**WHAT THE EXERCISE ASKS**
Go through the data below. Pull out every line that has the word "script".

**INPUT MATERIAL**
---*---

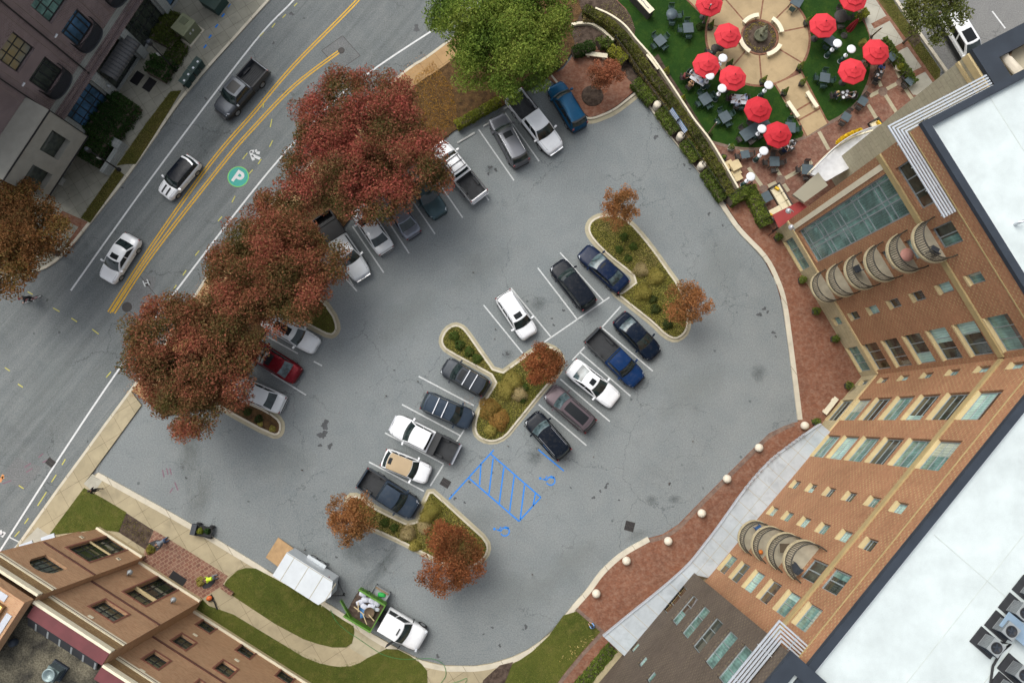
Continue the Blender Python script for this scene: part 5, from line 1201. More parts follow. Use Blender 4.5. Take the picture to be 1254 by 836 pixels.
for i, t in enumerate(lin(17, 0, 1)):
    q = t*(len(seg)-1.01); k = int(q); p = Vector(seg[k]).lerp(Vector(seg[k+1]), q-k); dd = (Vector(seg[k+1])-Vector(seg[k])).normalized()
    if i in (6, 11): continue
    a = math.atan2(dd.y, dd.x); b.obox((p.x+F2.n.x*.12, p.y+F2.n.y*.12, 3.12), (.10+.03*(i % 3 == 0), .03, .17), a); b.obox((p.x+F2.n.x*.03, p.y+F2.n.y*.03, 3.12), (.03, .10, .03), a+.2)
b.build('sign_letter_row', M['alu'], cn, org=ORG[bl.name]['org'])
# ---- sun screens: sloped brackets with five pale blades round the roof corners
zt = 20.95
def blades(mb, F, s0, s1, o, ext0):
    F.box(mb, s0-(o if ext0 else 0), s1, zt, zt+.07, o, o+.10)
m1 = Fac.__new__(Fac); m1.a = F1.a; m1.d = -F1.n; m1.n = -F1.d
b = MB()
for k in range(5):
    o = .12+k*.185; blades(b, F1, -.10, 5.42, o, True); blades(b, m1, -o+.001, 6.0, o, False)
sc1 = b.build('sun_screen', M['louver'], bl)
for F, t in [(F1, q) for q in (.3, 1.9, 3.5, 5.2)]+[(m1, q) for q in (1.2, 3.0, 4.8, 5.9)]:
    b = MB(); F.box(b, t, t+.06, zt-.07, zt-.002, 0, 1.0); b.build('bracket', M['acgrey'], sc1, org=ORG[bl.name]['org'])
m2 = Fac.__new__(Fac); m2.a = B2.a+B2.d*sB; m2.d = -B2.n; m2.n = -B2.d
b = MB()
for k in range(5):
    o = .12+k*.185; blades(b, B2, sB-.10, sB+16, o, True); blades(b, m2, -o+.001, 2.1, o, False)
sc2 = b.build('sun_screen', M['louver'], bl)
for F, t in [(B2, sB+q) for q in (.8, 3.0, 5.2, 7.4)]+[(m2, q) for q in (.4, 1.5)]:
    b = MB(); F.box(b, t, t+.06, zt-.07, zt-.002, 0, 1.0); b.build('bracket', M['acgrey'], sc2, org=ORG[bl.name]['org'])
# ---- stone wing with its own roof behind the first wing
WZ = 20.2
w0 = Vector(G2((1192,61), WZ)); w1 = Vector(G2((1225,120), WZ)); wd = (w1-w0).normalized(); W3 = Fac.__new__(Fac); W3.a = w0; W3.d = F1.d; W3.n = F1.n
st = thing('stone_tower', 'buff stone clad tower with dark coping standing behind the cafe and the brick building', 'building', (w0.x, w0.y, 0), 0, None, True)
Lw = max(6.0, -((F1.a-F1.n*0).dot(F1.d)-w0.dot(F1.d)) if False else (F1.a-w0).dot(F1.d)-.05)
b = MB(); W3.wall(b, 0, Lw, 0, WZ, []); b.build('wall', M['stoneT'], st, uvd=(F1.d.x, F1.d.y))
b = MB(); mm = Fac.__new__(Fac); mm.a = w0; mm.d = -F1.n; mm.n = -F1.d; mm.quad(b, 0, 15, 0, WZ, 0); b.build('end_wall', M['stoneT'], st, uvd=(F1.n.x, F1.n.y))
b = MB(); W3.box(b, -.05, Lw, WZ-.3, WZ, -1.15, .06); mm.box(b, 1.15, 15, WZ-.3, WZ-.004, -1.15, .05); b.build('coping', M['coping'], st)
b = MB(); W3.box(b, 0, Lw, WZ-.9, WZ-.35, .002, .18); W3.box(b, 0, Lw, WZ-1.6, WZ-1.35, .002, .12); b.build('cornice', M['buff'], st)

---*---

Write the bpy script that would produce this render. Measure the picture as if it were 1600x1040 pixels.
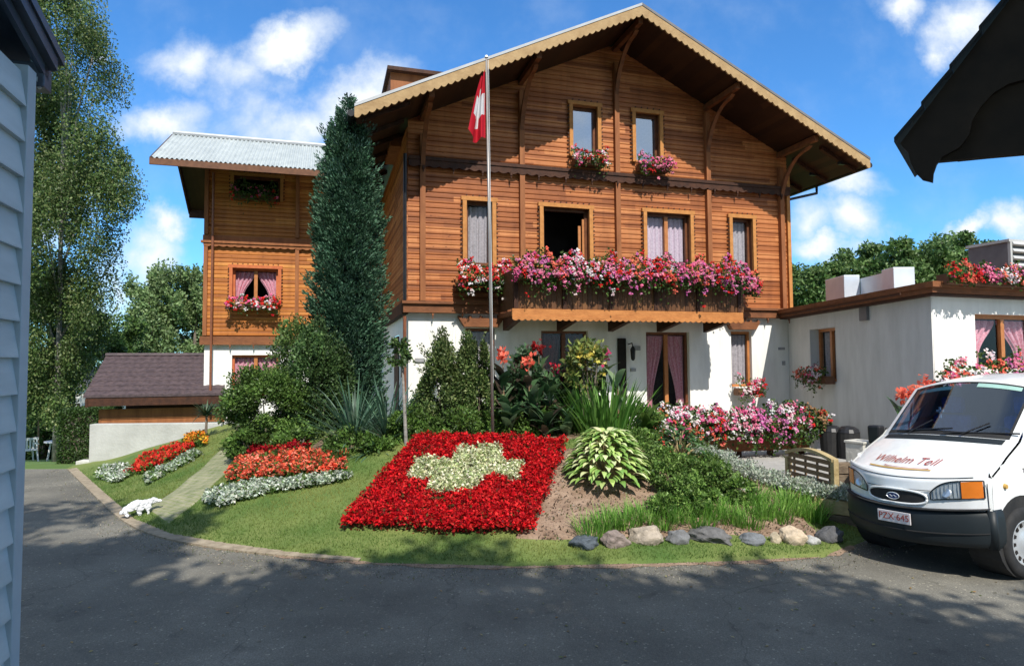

---*---

**SOLVED EXERCISE**
Continue the Blender Python script for this scene: part 5, from line 1201. More parts follow. Use Blender 4.5. Take the picture to be 1254 by 836 pixels.
Write the bpy script that would produce this render. Measure the picture as if it were 1600x1040 pixels.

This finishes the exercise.